- Objective
Gather up every line that includes the string "dark".

──────── Data excerpt ────────

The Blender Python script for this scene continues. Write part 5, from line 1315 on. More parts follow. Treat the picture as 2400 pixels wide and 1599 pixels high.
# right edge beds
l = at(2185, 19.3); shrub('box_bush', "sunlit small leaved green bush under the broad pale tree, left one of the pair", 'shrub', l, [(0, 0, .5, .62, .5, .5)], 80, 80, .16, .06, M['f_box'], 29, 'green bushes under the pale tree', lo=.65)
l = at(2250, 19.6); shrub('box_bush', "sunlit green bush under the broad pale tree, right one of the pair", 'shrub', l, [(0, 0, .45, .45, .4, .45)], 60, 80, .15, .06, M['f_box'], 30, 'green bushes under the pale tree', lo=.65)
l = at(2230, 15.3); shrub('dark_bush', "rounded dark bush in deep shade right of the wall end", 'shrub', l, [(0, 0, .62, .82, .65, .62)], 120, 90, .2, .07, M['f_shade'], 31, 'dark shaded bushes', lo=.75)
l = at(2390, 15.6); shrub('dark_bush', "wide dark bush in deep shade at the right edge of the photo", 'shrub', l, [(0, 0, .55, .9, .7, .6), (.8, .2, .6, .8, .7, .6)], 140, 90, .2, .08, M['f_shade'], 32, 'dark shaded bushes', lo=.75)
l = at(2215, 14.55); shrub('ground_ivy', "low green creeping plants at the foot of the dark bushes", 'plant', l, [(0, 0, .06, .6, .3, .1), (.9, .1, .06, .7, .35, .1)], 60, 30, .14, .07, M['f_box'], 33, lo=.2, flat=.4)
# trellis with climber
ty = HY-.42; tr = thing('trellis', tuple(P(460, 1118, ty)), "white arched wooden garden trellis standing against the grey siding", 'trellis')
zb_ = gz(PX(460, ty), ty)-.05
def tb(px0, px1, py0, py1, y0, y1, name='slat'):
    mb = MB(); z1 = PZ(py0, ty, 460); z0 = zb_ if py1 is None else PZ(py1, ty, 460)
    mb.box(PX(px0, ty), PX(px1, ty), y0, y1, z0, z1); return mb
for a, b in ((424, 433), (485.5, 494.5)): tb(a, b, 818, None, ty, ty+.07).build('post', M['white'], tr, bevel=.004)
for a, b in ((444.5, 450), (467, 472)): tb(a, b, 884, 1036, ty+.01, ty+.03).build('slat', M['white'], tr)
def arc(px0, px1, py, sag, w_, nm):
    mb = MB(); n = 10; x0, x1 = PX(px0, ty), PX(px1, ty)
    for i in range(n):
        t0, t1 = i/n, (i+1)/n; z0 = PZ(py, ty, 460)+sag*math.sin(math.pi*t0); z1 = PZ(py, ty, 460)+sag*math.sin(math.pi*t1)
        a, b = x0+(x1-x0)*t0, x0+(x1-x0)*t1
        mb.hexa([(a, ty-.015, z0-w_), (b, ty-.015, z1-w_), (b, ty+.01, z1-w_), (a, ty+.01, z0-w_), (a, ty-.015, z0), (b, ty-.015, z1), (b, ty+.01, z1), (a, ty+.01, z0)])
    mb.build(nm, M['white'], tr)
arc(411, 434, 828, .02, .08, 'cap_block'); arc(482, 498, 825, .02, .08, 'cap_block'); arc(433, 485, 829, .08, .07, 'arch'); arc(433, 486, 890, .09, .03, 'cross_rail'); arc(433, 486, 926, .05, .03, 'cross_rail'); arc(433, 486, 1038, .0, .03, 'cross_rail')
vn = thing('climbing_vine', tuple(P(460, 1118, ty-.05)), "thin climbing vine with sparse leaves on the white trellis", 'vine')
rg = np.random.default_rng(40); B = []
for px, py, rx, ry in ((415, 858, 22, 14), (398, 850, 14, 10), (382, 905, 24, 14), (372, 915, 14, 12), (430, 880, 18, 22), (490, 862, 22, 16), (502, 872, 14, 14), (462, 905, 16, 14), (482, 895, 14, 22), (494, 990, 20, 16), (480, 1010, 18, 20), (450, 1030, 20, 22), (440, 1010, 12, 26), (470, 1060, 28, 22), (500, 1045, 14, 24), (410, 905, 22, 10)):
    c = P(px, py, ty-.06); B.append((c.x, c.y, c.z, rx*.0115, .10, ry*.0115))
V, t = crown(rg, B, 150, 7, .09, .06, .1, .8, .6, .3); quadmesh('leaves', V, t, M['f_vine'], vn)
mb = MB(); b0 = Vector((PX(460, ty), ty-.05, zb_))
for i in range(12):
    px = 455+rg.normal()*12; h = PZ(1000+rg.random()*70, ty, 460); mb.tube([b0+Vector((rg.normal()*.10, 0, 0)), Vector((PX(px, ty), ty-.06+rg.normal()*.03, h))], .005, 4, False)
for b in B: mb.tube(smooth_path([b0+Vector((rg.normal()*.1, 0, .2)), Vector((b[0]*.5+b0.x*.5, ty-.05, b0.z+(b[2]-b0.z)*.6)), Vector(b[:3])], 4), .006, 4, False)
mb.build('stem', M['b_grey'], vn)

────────

- Reply
l = at(2230, 15.3); shrub('dark_bush', "rounded dark bush in deep shade right of the wall end", 'shrub', l, [(0, 0, .62, .82, .65, .62)], 120, 90, .2, .07, M['f_shade'], 31, 'dark shaded bushes', lo=.75)
l = at(2390, 15.6); shrub('dark_bush', "wide dark bush in deep shade at the right edge of the photo", 'shrub', l, [(0, 0, .55, .9, .7, .6), (.8, .2, .6, .8, .7, .6)], 140, 90, .2, .08, M['f_shade'], 32, 'dark shaded bushes', lo=.75)
l = at(2215, 14.55); shrub('ground_ivy', "low green creeping plants at the foot of the dark bushes", 'plant', l, [(0, 0, .06, .6, .3, .1), (.9, .1, .06, .7, .35, .1)], 60, 30, .14, .07, M['f_box'], 33, lo=.2, flat=.4)